Articulation (music)

Examples of articulation. From left to right: staccato, staccatissimo or wedge, marcato, accent, tenuto.
Articulations from legato to staccatissimo.

Articulation is a musical parameter that determines how a single note or other discrete event is sounded. Articulations primarily structure an event's start and end, determining the length of its sound and the shape of its attack and decay. They can also modify an event's timbre, dynamics, and pitch.[1] Musical articulation is analogous to the articulation of speech, and during the Baroque and Classical periods it was taught by comparison to oratory.[2]

Western music has a set of traditional articulations that were standardized in the 19th century[3] and remain widely used.[1] Composers are not limited to these, however, and may invent new articulations as a piece requires.[4] When writing electronic and computer music, composers can design articulations from the ground up.[5]

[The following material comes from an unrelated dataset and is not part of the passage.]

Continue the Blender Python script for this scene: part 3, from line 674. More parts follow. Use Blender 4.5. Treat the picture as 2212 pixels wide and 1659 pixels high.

In addition to the following instructions given by composers, performers choose how to articulate the events of a score independently, in accordance with their interpretation of it. Until the 17th century, it was rare to mark articulations in a score, and even during the Baroque period they were uncommon apart from ornaments, leaving them up to the performer and the standards of the time. Even during the Classical period, the interpretation of articulation marks varied far more widely than it does today.[6] Articulations have now become more tightly standardized, but performers still must consider the fashions of their time, methods of playing that were current at the time the piece they are performing was written, the context of their performance, the style of the music, and their own taste and analysis when deciding how to articulate a score's events.[7]